PROBLEM TO WORK ON
Transcribe the material verbatim in full; the pictures do not belong in the copy.

PROVIDED DATA
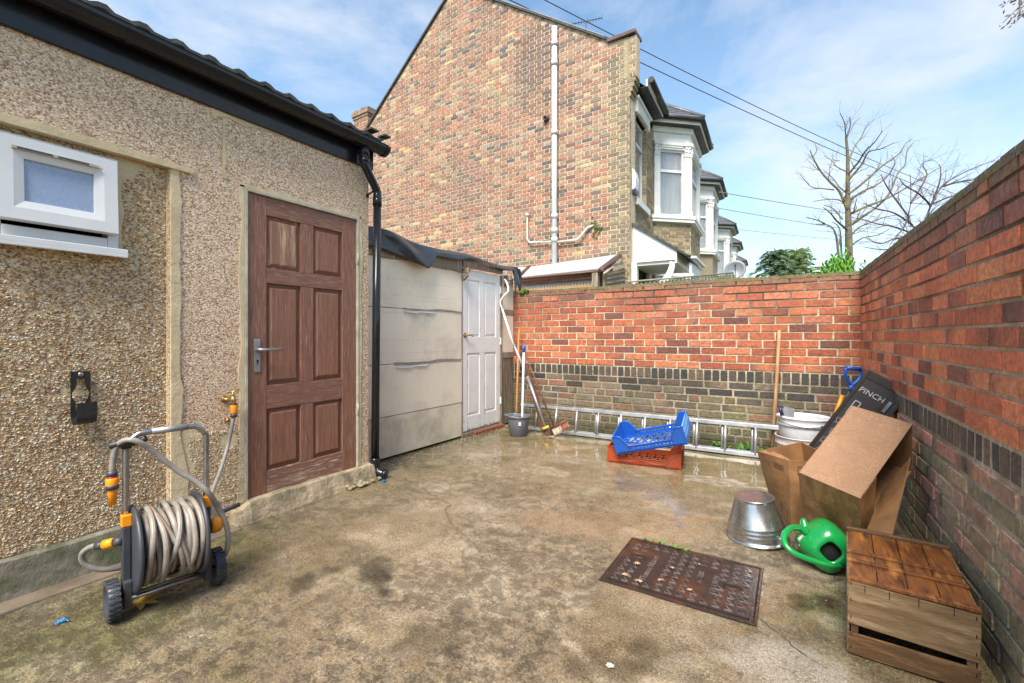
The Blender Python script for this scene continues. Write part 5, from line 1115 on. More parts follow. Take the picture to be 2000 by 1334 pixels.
def leafq(q, c, d, up, L, w_, col):
    s_ = d.cross(up).normalized()*w_; m_ = c+d*L*.5+up*L*.06; q.add([c, m_+s_, c+d*L, m_-s_, m_-up*L*.05], [(0, 1, 4), (1, 2, 4), (2, 3, 4), (3, 0, 4)], col)
lr = thing('laurel_bush', 'bright green laurel shoots rising over the corner of the back wall', 'bush', W((1640-1000)/F*6.9, 6.9, 0)); rn = random.Random(77)
q = MB(); ql = MB()
for k in range(64):
    x = 1640+rn.gauss(0, 28); x = max(1588, min(1690, x)); topy = 497+abs(x-1650)*.42+rn.uniform(-9, 16); 
    if k == 0: x, topy = 1655, 478
    d_ = 6.9+rn.uniform(-.5, .6); a = P(x+rn.uniform(-6, 6), 575, d_); b = P(x, topy, d_); q.tube([Vector((a.x, a.y, 1.0)), a, b], [.012, .006, .003], 5)
    n = 16
    for i in range(n):
        t = i/n; c = a.lerp(b, .15+.85*t); an = i*2.4+k; d = Vector((math.cos(an), math.sin(an), .7+.5*t)).normalized(); cc = mixc((.45, .6, .6), (1.5, 1.25, .8), rn.random()); leafq(ql, c, d, Vector((0, 0, 1)), .085*rn.uniform(.7, 1.2), .014, cc)
q.build('stem', m_weed, lr); ql.build('foliage', m_leaf, lr, recalc=False)
# overhanging branch, top right
ot = thing('leafy_tree', 'tree beyond the right wall, its dull purple leaves entering the top right corner', 'tree', (3.3, 7.2, 0)); rn = random.Random(8)
q = MB(); q.tube([(3.3, 7.2, 0), (3.35, 7.25, 2.5), (3.2, 7.2, 4.6), (3.1, 7.3, 6)], [.15, .12, .09, .05], 10, sub=3); q.build('trunk', m_bark, ot)
q = MB(); ql = MB()
for k in range(9):
    e_ = P(1966+rn.uniform(-8, 40), 14+rn.uniform(-16, 32), 5.4+rn.uniform(-.4, .5)); s_ = Vector((3.2, 7.2, 4.7+rn.uniform(0, .4))); m_ = s_.lerp(e_, .55)+Vector((0, 0, .35)); pts = [s_, m_, e_]; q.tube(pts, [.025, .01, .003], 5, sub=5)
    for i in range(22):
        c = m_.lerp(e_, rn.uniform(.2, 1.05))+Vector((rn.gauss(0, .03), rn.gauss(0, .03), rn.gauss(0, .03))); leafq(ql, c, Vector((rn.gauss(-.5, .5), rn.gauss(0, .5), -.7)).normalized(), Vector((0, 1, .2)).normalized(), .055, .009, None)
q.build('branch', m_bark, ot); ql.build('leaf', m_purpleleaf, ot, recalc=False)
# ================================================================ THINGS IN THE YARD
# ---------------------------------------------------------------- hose reel
La = Vector((-2.436, .756, 0)); Ra = Vector((-2.370, 1.130, 0)); ax_ = (Ra-La).normalized(); mid = (La+Ra)/2
TH = FM(mid, ax_, Vector((ax_.y, -ax_.x, 0))); hr = thing('hose_reel', 'wheeled garden hose reel with grey hose and steel handle standing by the pebbledash', 'hose reel', mid)
for sx_ in (-1, 1):
    q = MB(TH); x = sx_*.192; w_ = .021
    q.lathe([(.0, -w_*.5), (.03, -w_*.6), (.055, -w_*.5), (.060, -w_), (.078, -w_), (.082, -w_*.8), (.082, w_*.8), (.078, w_), (.060, w_), (.055, w_*.5), (.03, w_*.6), (0, w_*.5)], 36, (x, 0, .085), (1, 0, 0))
    wo = q.build('wheel', m_darkgrey, hr)
    q = MB(TH)
    for k in range(24):
        a = 2*math.pi*k/24
        for s_ in (-1, 1):
            a2 = a+(.06 if s_ > 0 else -.0)
            c = Vector((x+s_*w_*.52, .0825*math.cos(a2), .085+.0825*math.sin(a2))); q.box((c.x-w_*.42, c.y-.0026, c.z-.0042), (c.x+w_*.42, c.y+.0026, c.z+.0042), R_=Matrix.Rotation(a2, 3, 'X'))
    q.build('tread', m_darkgrey, wo)
    q = MB(TH); x = sx_*.147
    q.box((x-.015, -.02, .08), (x+.015, .022, .385)); q.box((x-.014, -.022, .045), (x+.016, .045, .16)); q.build('side_frame', m_darkgrey, hr, bevel=.005)
    q = MB(TH); q.box((x-.0175, -.02, .385), (x+.0175, .022, .435)); q.build('orange_collar', m_orange, hr, bevel=.004)
q = MB(TH); q.tube([(-.147, 0, .42), (-.147, 0, .70), (-.140, 0, .735), (-.112, 0, .765), (-.075, 0, .775), (.07, 0, .775), (.112, 0, .768), (.138, 0, .74), (.147, 0, .70), (.147, 0, .42)], .0125, 12, sub=4); q.build('handle', m_steel, hr)
q = MB(TH); q.tube([(-.06, 0, .775), (.075, 0, .775)], .0142, 12); q.build('grip', m_alu, hr)
q = MB(TH); q.tube([(-.135, .04, .085), (.135, .04, .085)], .0095, 10); q.build('front_bar', m_steel, hr)
q = MB(TH); q.tube([(-.2, 0, .085), (.2, 0, .085)], .007, 8); q.build('axle', m_steel, hr)
for x in (-.122, .112):
    q = MB(TH); q.lathe([(.0, -.008), (.17, -.010), (.185, -.006), (.188, .004), (.180, .01), (.165, .004), (0, .006)], 44, (x, -.01, .275), (1, 0, 0)); q.build('drum_flange', m_darkgrey, hr)
q = MB(TH); q.lathe([(.06, -.12), (.06, .11)], 20, (0, -.01, .275), (1, 0, 0)); q.build('hub', m_darkgrey, hr)
rn = random.Random(14); loops = []
for k in range(9): loops.append((-.10+k*.0255, .112, rn.uniform(-.008, .008), rn.uniform(0, 6)))
for k in range(9): loops.append((-.096+k*.0243, .136, rn.uniform(.002, .014), rn.uniform(0, 6)))
for (x, A_, ph) in ((-.085, .012, 0), (-.055, .02, 2), (-.022, .05, .3), (-.02, .055, 2.6), (.02, .05, 1.2), (.035, .045, 3.3), (.062, .012, 4), (.088, .008, 1)): loops.append((x, rn.uniform(.155, .166), A_, ph))
qh = MB(TH); qs = MB(TH)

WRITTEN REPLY
The Blender Python script for this scene continues. Write part 5, from line 1115 on. More parts follow. Take the picture to be 2000 by 1334 pixels.
def leafq(q, c, d, up, L, w_, col):
    s_ = d.cross(up).normalized()*w_; m_ = c+d*L*.5+up*L*.06; q.add([c, m_+s_, c+d*L, m_-s_, m_-up*L*.05], [(0, 1, 4), (1, 2, 4), (2, 3, 4), (3, 0, 4)], col)
lr = thing('laurel_bush', 'bright green laurel shoots rising over the corner of the back wall', 'bush', W((1640-1000)/F*6.9, 6.9, 0)); rn = random.Random(77)
q = MB(); ql = MB()
for k in range(64):
    x = 1640+rn.gauss(0, 28); x = max(1588, min(1690, x)); topy = 497+abs(x-1650)*.42+rn.uniform(-9, 16); 
    if k == 0: x, topy = 1655, 478
    d_ = 6.9+rn.uniform(-.5, .6); a = P(x+rn.uniform(-6, 6), 575, d_); b = P(x, topy, d_); q.tube([Vector((a.x, a.y, 1.0)), a, b], [.012, .006, .003], 5)
    n = 16
    for i in range(n):
        t = i/n; c = a.lerp(b, .15+.85*t); an = i*2.4+k; d = Vector((math.cos(an), math.sin(an), .7+.5*t)).normalized(); cc = mixc((.45, .6, .6), (1.5, 1.25, .8), rn.random()); leafq(ql, c, d, Vector((0, 0, 1)), .085*rn.uniform(.7, 1.2), .014, cc)
q.build('stem', m_weed, lr); ql.build('foliage', m_leaf, lr, recalc=False)
# overhanging branch, top right
ot = thing('leafy_tree', 'tree beyond the right wall, its dull purple leaves entering the top right corner', 'tree', (3.3, 7.2, 0)); rn = random.Random(8)
q = MB(); q.tube([(3.3, 7.2, 0), (3.35, 7.25, 2.5), (3.2, 7.2, 4.6), (3.1, 7.3, 6)], [.15, .12, .09, .05], 10, sub=3); q.build('trunk', m_bark, ot)
q = MB(); ql = MB()
for k in range(9):
    e_ = P(1966+rn.uniform(-8, 40), 14+rn.uniform(-16, 32), 5.4+rn.uniform(-.4, .5)); s_ = Vector((3.2, 7.2, 4.7+rn.uniform(0, .4))); m_ = s_.lerp(e_, .55)+Vector((0, 0, .35)); pts = [s_, m_, e_]; q.tube(pts, [.025, .01, .003], 5, sub=5)
    for i in range(22):
        c = m_.lerp(e_, rn.uniform(.2, 1.05))+Vector((rn.gauss(0, .03), rn.gauss(0, .03), rn.gauss(0, .03))); leafq(ql, c, Vector((rn.gauss(-.5, .5), rn.gauss(0, .5), -.7)).normalized(), Vector((0, 1, .2)).normalized(), .055, .009, None)
q.build('branch', m_bark, ot); ql.build('leaf', m_purpleleaf, ot, recalc=False)
# ================================================================ THINGS IN THE YARD
# ---------------------------------------------------------------- hose reel
La = Vector((-2.436, .756, 0)); Ra = Vector((-2.370, 1.130, 0)); ax_ = (Ra-La).normalized(); mid = (La+Ra)/2
TH = FM(mid, ax_, Vector((ax_.y, -ax_.x, 0))); hr = thing('hose_reel', 'wheeled garden hose reel with grey hose and steel handle standing by the pebbledash', 'hose reel', mid)
for sx_ in (-1, 1):
    q = MB(TH); x = sx_*.192; w_ = .021
    q.lathe([(.0, -w_*.5), (.03, -w_*.6), (.055, -w_*.5), (.060, -w_), (.078, -w_), (.082, -w_*.8), (.082, w_*.8), (.078, w_), (.060, w_), (.055, w_*.5), (.03, w_*.6), (0, w_*.5)], 36, (x, 0, .085), (1, 0, 0))
    wo = q.build('wheel', m_darkgrey, hr)
    q = MB(TH)
    for k in range(24):
        a = 2*math.pi*k/24
        for s_ in (-1, 1):
            a2 = a+(.06 if s_ > 0 else -.0)
            c = Vector((x+s_*w_*.52, .0825*math.cos(a2), .085+.0825*math.sin(a2))); q.box((c.x-w_*.42, c.y-.0026, c.z-.0042), (c.x+w_*.42, c.y+.0026, c.z+.0042), R_=Matrix.Rotation(a2, 3, 'X'))
    q.build('tread', m_darkgrey, wo)
    q = MB(TH); x = sx_*.147
    q.box((x-.015, -.02, .08), (x+.015, .022, .385)); q.box((x-.014, -.022, .045), (x+.016, .045, .16)); q.build('side_frame', m_darkgrey, hr, bevel=.005)
    q = MB(TH); q.box((x-.0175, -.02, .385), (x+.0175, .022, .435)); q.build('orange_collar', m_orange, hr, bevel=.004)
q = MB(TH); q.tube([(-.147, 0, .42), (-.147, 0, .70), (-.140, 0, .735), (-.112, 0, .765), (-.075, 0, .775), (.07, 0, .775), (.112, 0, .768), (.138, 0, .74), (.147, 0, .70), (.147, 0, .42)], .0125, 12, sub=4); q.build('handle', m_steel, hr)
q = MB(TH); q.tube([(-.06, 0, .775), (.075, 0, .775)], .0142, 12); q.build('grip', m_alu, hr)
q = MB(TH); q.tube([(-.135, .04, .085), (.135, .04, .085)], .0095, 10); q.build('front_bar', m_steel, hr)
q = MB(TH); q.tube([(-.2, 0, .085), (.2, 0, .085)], .007, 8); q.build('axle', m_steel, hr)
for x in (-.122, .112):
    q = MB(TH); q.lathe([(.0, -.008), (.17, -.010), (.185, -.006), (.188, .004), (.180, .01), (.165, .004), (0, .006)], 44, (x, -.01, .275), (1, 0, 0)); q.build('drum_flange', m_darkgrey, hr)
q = MB(TH); q.lathe([(.06, -.12), (.06, .11)], 20, (0, -.01, .275), (1, 0, 0)); q.build('hub', m_darkgrey, hr)
rn = random.Random(14); loops = []
for k in range(9): loops.append((-.10+k*.0255, .112, rn.uniform(-.008, .008), rn.uniform(0, 6)))
for k in range(9): loops.append((-.096+k*.0243, .136, rn.uniform(.002, .014), rn.uniform(0, 6)))
for (x, A_, ph) in ((-.085, .012, 0), (-.055, .02, 2), (-.022, .05, .3), (-.02, .055, 2.6), (.02, .05, 1.2), (.035, .045, 3.3), (.062, .012, 4), (.088, .008, 1)): loops.append((x, rn.uniform(.155, .166), A_, ph))
qh = MB(TH); qs = MB(TH)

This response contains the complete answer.